**OBJECTIVE**
Reproduce exactly, with no pictures, each line from the opening of the material down through the line containing "col = scene.collection".

**DATA EXCERPT**

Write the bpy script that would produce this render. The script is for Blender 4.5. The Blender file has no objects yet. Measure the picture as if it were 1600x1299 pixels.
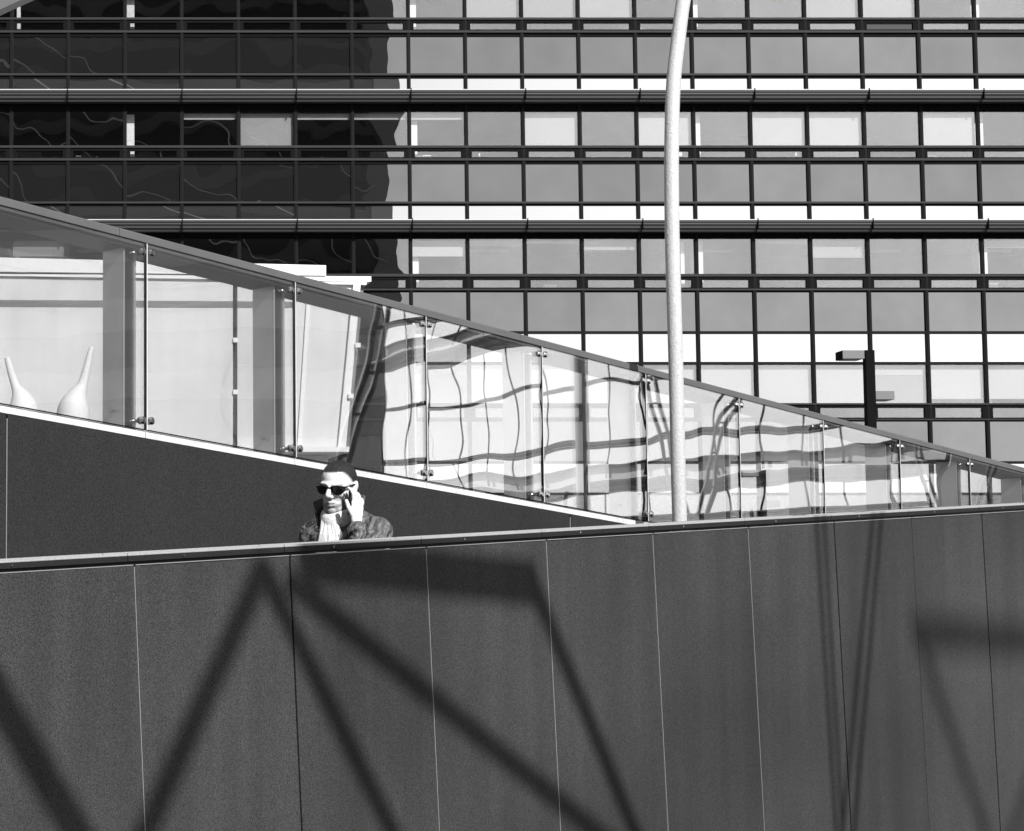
import bpy, bmesh, math, random
from mathutils import Vector, Matrix, Quaternion, noise
random.seed(11)
V = Vector
scene = bpy.context.scene
col = scene.collection

# ------------------------------------------------------------------ camera
F_PX, PPX, PPY, PITCH = 3100.0, 230.0, 680.0, math.radians(4.5)
CAM = V((0.0, 0.0, 1.6))
cam_data = bpy.data.cameras.new('camera')
cam = bpy.data.objects.new('camera', cam_data)
col.objects.link(cam)
cam.location = CAM
cam.rotation_euler = (math.radians(90) + PITCH, 0, 0)
cam_data.sensor_fit = 'HORIZONTAL'
cam_data.sensor_width = 36.0
cam_data.lens = F_PX / 1600.0 * 36.0
cam_data.shift_x = (800.0 - PPX) / 1600.0
cam_data.shift_y = (PPY - 649.5) / 1600.0
cam_data.clip_start = 0.05
cam_data.clip_end = 2000.0
scene.camera = cam

# ------------------------------------------------------------------ sky, sun, exposure
SUN_AZ, SUN_EL = math.radians(24), math.radians(36)      # azimuth to the right of straight behind the camera
SUN = V((math.sin(SUN_AZ) * math.cos(SUN_EL), -math.cos(SUN_AZ) * math.cos(SUN_EL), math.sin(SUN_EL)))
world = bpy.data.worlds.new('World')
scene.world = world
world.use_nodes = True
nt = world.node_tree
nt.nodes.clear()
sky = nt.nodes.new('ShaderNodeTexSky')
sky.sky_type = 'NISHITA'
sky.sun_disc = False
sky.sun_elevation = SUN_EL
sky.sun_rotation = math.atan2(SUN.x, SUN.y)
sky.air_density = 1.0
sky.dust_density = 1.5
bw = nt.nodes.new('ShaderNodeRGBToBW')
bg = nt.nodes.new('ShaderNodeBackground')
bg.inputs['Strength'].default_value = 0.10
wo = nt.nodes.new('ShaderNodeOutputWorld')
nt.links.new(sky.outputs[0], bw.inputs[0])
nt.links.new(bw.outputs[0], bg.inputs['Color'])
nt.links.new(bg.outputs[0], wo.inputs['Surface'])
sun_data = bpy.data.lights.new('sun', 'SUN')
sun_data.energy = 5.0
sun_data.angle = math.radians(0.42)
sun_data.color = (1, 1, 1)
sun_ob = bpy.data.objects.new('sun', sun_data)
col.objects.link(sun_ob)
sun_ob.rotation_euler = SUN.to_track_quat('Z', 'Y').to_euler()
sun_ob.location = SUN * 60
scene.view_settings.view_transform = 'Standard'
scene.view_settings.look = 'None'
scene.view_settings.exposure = 0.3
scene.view_settings.gamma = 1.0
scene.view_settings.use_curve_mapping = False
scene.render.engine = 'CYCLES'
scene.cycles.max_bounces = 10
scene.cycles.glossy_bounces = 5
scene.cycles.transparent_max_bounces = 24
scene.cycles.caustics_reflective = False
scene.cycles.caustics_refractive = False
scene.cycles.use_denoising = True
scene.render.film_transparent = False

# ------------------------------------------------------------------ helpers
BASE = {}


def tag(o, label=None, cat=None, group=None, kind=None):
    if label: o['label'] = label
    if cat: o['category'] = cat
    if group: o['group'] = group
    if kind: o['kind'] = kind
    return o


def base_of(o):
    return BASE.get(o.name, V((0, 0, 0)))


def empty(name, loc=(0, 0, 0), rot=None):
    o = bpy.data.objects.new(name, None)
    col.objects.link(o)
    o.empty_display_size = 0.2
    o.location = loc
    if rot is not None: o.rotation_euler = rot
    BASE[o.name] = V(loc)
    return o


def link(name, mesh, mat=None, parent=None, loc=None, local=False):
    """World-space loc (default origin); converted to the parent's space unless local."""
    o = bpy.data.objects.new(name, mesh)
    col.objects.link(o)
    if mat is not None and not mesh.materials: mesh.materials.append(mat)
    loc = V(loc) if loc is not None else V((0, 0, 0))
    BASE[o.name] = loc
    if parent is not None:
        o.parent = parent
        o.location = loc if local else loc - base_of(parent)
    else:
        o.location = loc
    return o


class MB:
    def __init__(self): self.v, self.f = [], []

    def add(self, vs, fs):
        n = len(self.v)
        self.v += [V(p) for p in vs]
        self.f += [[i + n for i in f] for f in fs]
        return self

    def hexa(self, a, b):
        """a: 4 points of one end (ccw), b: 4 of the other."""
        return self.add(list(a) + list(b), [[3, 2, 1, 0], [4, 5, 6, 7], [0, 1, 5, 4], [1, 2, 6, 5], [2, 3, 7, 6], [3, 0, 4, 7]])

    def box(self, x0, x1, y0, y1, z0, z1):
        return self.hexa([(x0, y0, z0), (x1, y0, z0), (x1, y1, z0), (x0, y1, z0)], [(x0, y0, z1), (x1, y0, z1), (x1, y1, z1), (x0, y1, z1)])

    def obox(self, c, ax, ay, az):
        c, ax, ay, az = V(c), V(ax), V(ay), V(az)
        q = lambda s, t, u: c + ax * s + ay * t + az * u
        return self.hexa([q(-1, -1, -1), q(1, -1, -1), q(1, 1, -1), q(-1, 1, -1)], [q(-1, -1, 1), q(1, -1, 1), q(1, 1, 1), q(-1, 1, 1)])

    def prism(self, profile, off):
        """profile: list of 3D points (planar), extruded by off."""
        n = len(profile)
        p = [V(q) for q in profile]
        off = V(off)
        fs = [list(range(n))[::-1], list(range(n, 2 * n))]
        for i in range(n): fs.append([i, (i + 1) % n, n + (i + 1) % n, n + i])
        return self.add(p + [q + off for q in p], fs)

    def tube(self, pts, r, n=10, caps=True):
        pts = [V(p) for p in pts]
        rs = r if isinstance(r, (list, tuple)) else [r] * len(pts)
        t0 = (pts[1] - pts[0]).normalized()
        ref = V((0, 0, 1)) if abs(t0.z) < 0.9 else V((1, 0, 0))
        u = t0.cross(ref).normalized()
        vs, fs = [], []
        for i, p in enumerate(pts):
            t = (pts[min(i + 1, len(pts) - 1)] - pts[max(i - 1, 0)]).normalized()
            u = (u - t * u.dot(t)).normalized()
            w = t.cross(u)
            for k in range(n):
                a = 2 * math.pi * k / n
                vs.append(p + (u * math.cos(a) + w * math.sin(a)) * rs[i])
        for i in range(len(pts) - 1):
            for k in range(n):
                fs.append([i * n + k, i * n + (k + 1) % n, (i + 1) * n + (k + 1) % n, (i + 1) * n + k])
        if caps:
            fs.append(list(range(n))[::-1])
            fs.append([(len(pts) - 1) * n + k for k in range(n)])
        return self.add(vs, fs)

    def ellipsoid(self, c, r, rot=None, nu=20, nv=12):
        c = V(c)
        vs, fs = [], []
        for j in range(1, nv):
            th = math.pi * j / nv
            for i in range(nu):
                ph = 2 * math.pi * i / nu
                p = V((r[0] * math.sin(th) * math.cos(ph), r[1] * math.sin(th) * math.sin(ph), r[2] * math.cos(th)))
                if rot: p = rot @ p
                vs.append(c + p)
        top = V((0, 0, r[2])); bot = V((0, 0, -r[2]))
        if rot: top, bot = rot @ top, rot @ bot
        vs += [c + top, c + bot]
        T, B = len(vs) - 2, len(vs) - 1
        for j in range(nv - 2):
            for i in range(nu):
                fs.append([j * nu + i, (j + 1) * nu + i, (j + 1) * nu + (i + 1) % nu, j * nu + (i + 1) % nu])
        for i in range(nu):
            fs.append([T, i, (i + 1) % nu])
            fs.append([B, (nv - 2) * nu + (i + 1) % nu, (nv - 2) * nu + i])
        return self.add(vs, fs)

    def capsule(self, p0, p1, r0, r1=None, n=14):
        r1 = r0 if r1 is None else r1
        p0, p1 = V(p0), V(p1)
        t = (p1 - p0).normalized()
        pts, rs = [], []
        for a in (-85, -55, -25): pts.append(p0 + t * r0 * math.sin(math.radians(a))); rs.append(r0 * math.cos(math.radians(a)))
        pts += [p0, p1]; rs += [r0, r1]
        for a in (25, 55, 85): pts.append(p1 + t * r1 * math.sin(math.radians(a))); rs.append(r1 * math.cos(math.radians(a)))
        return self.tube(pts, rs, n)

    def mesh(self, name, smooth=False, origin=None):
        m = bpy.data.meshes.new(name)
        vs = self.v if origin is None else [p - V(origin) for p in self.v]
        m.from_pydata([tuple(p) for p in vs], [], self.f)
        bm = bmesh.new(); bm.from_mesh(m)
        bmesh.ops.recalc_face_normals(bm, faces=bm.faces)
        bm.to_mesh(m); bm.free()
        if smooth:
            m.polygons.foreach_set('use_smooth', [True] * len(m.polygons))
        return m

    def build(self, name, mat, parent=None, smooth=False, local=False):
        """verts are world coordinates (or the parent's own space when local); origin is put at the piece's centre."""
        c = sum(self.v, V((0, 0, 0))) / len(self.v)
        return link(name, self.mesh(name, smooth, c), mat, parent, c, local)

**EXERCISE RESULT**
Write the bpy script that would produce this render. The script is for Blender 4.5. The Blender file has no objects yet. Measure the picture as if it were 1600x1299 pixels.
import bpy, bmesh, math, random
from mathutils import Vector, Matrix, Quaternion, noise
random.seed(11)
V = Vector
scene = bpy.context.scene
col = scene.collection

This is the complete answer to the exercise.